[Data section start]
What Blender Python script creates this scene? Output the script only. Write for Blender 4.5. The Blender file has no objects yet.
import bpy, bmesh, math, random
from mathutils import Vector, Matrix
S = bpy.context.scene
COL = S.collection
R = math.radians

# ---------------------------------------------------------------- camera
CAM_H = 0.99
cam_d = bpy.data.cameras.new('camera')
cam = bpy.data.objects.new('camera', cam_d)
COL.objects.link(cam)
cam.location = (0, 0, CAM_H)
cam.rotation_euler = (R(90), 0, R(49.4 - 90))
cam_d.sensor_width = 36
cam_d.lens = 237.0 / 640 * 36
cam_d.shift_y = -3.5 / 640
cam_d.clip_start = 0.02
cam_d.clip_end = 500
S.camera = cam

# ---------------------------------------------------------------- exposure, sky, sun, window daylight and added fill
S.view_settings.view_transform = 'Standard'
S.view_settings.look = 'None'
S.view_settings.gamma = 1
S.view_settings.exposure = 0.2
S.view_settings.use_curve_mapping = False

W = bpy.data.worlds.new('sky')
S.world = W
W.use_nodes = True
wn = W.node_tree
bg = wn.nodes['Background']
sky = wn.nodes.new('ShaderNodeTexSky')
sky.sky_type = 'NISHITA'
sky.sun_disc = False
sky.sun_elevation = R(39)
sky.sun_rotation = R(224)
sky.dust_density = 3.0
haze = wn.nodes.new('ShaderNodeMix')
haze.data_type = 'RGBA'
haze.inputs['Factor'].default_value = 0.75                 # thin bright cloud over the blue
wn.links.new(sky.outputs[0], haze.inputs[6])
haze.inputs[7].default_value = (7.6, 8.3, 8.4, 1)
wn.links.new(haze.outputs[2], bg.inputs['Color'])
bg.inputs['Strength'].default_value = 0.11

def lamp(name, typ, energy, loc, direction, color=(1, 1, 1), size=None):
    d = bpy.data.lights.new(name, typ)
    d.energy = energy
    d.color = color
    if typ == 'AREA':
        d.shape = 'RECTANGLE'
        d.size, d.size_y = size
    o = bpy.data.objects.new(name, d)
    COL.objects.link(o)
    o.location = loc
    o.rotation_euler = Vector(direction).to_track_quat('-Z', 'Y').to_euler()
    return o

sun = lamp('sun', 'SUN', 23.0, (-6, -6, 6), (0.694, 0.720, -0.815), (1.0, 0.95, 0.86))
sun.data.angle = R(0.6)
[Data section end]
What to produce: Give the count of lines in the listing above that include "objects", with no other words.

Answer to the task: 5